Of course, the United Mexican States lost their war with the United States. As war reparations for opposition of Texas' joining another country, Mexico ceded what is now Texas, New Mexico, Arizona, California, Nevada, Utah, and a large swath of Colorado to the United States. Mexico lost half its land mass. Along with the land, went the original indigenous inhabitants, Indian and Spanish, that blood mix which we call Mexican. Their blood line went back through 350 years of inhabiting America.
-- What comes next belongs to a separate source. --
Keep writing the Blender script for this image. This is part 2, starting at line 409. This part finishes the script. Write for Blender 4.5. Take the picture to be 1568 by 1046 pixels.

Through most of my life, I have believed that nations have a moral right to protect their borders and control who enters. Recent thoughts of Mexican heritage have me re-thinking my assumptions. I cannot believe that any White Man has the moral right to restrict the movements of the original Americans, particularly as they migrate towards the hope of better lives. In my mind, it matters little if their blood line is tainted with that of the first immigrants to America.

05/03 Update

At work, I overheard some conservative contractors talking about the immigration issues the United States is facing. One was from Texas. I heard phrases like "If they want to come to America and be Americans, they have to respect our laws." The irony struck me immediately. The majority of Mexicans are 30% to 60% American Indian. Significant minorities in Central America are still monolinguals speaking dialects of the languages of the original American inhabitants. The self-desigated Americans of European descent came to Texas on invitation by the Mexican federal government to settle. They subsequently began to ignore federal authority, with respect to slavery in particular. Mexico banned this pratice long before the United States. When the Mexican federal government attempted to enforce its laws, the Texan settlers became what we now like to call illegals and rebelled against the authority of the country to which they immigrated. 150 years later, the descendants of these illegals are calling the descendants of the original inhabitants illegal because they cross a border that their ancestors pre-date. This was a border imposed by force. Most ironically, these decendants of Europeans call themselves American and deny the term to the scions of the original people of the American land.